It’s about someone named Aaron Renn.
Mr. Renn loves city life, and has lived in Manhattan, Chicago and Indianapolis. Carmel is different. Here, church bells chime full hymns over the town square. It’s a place where it’s easy to forget Mr. Renn’s best-known idea: his warning to Christians that America is in an era of distinct hostility to believers like them, and that they must gird themselves to adapt to, as the title of his recent book put it, “Life in the Negative World.”
I don’t think there is anything new here at all. Christians have a habit of periodically engaging in wildly enthusiastic embrace of some new “reinterpretation” that seems more engaged and relevant and intellectually credible. (Jesus Freaks, Christian Contemporary Music, Blue Like Jazz, and so on.) And then you investigate it more closely and you see that it’s the same old redneck fire and brimstone, pieties and hypocrisies, patriarchy, smugness, and materialism.
And, of course, extreme right-wing politics. No, you’re not smart now.

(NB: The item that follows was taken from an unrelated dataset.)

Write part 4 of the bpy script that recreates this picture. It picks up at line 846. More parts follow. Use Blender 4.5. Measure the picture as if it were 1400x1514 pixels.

It’s not really Christian at all. It’s superstition combined with reactionary politics. It’s the politics of the rich and privileged, which isn’t all bad, but mostly is. It’s paranoia and conformity, banality and self-regard. The same old, same old, same old. The blah blah blah of middle America.
It’s a sweet, wonderful world, if you’re in the club, of consumer trinkets, antiseptic public life, and space for all those men to get off to Vegas for a glorious weekend once in a while, of gambling and prostitutes and Wayne Newton, because, after all, boys will boys.
The Palladium, a proud edifice built in Carmel to demonstrate that even conservative Republicans can have good taste, features acts like Mickey Dolenz, Joseph and the Amazing Technicolor Dreamcoat, Itzhack Perlman, Emmy-Lou Harris, The U.S. Army Field Band and Male Chorus, and an official release party for some country singer named Tege Holt who sounds pretty harmless.
Emmy-Lou Harris and Itzhack Perlman are esteemed but safe choices. The others speak for themselves. They remind me of the problem Trump is going to have bringing A-list acts to the Kennedy Centre now that he is it’s chief.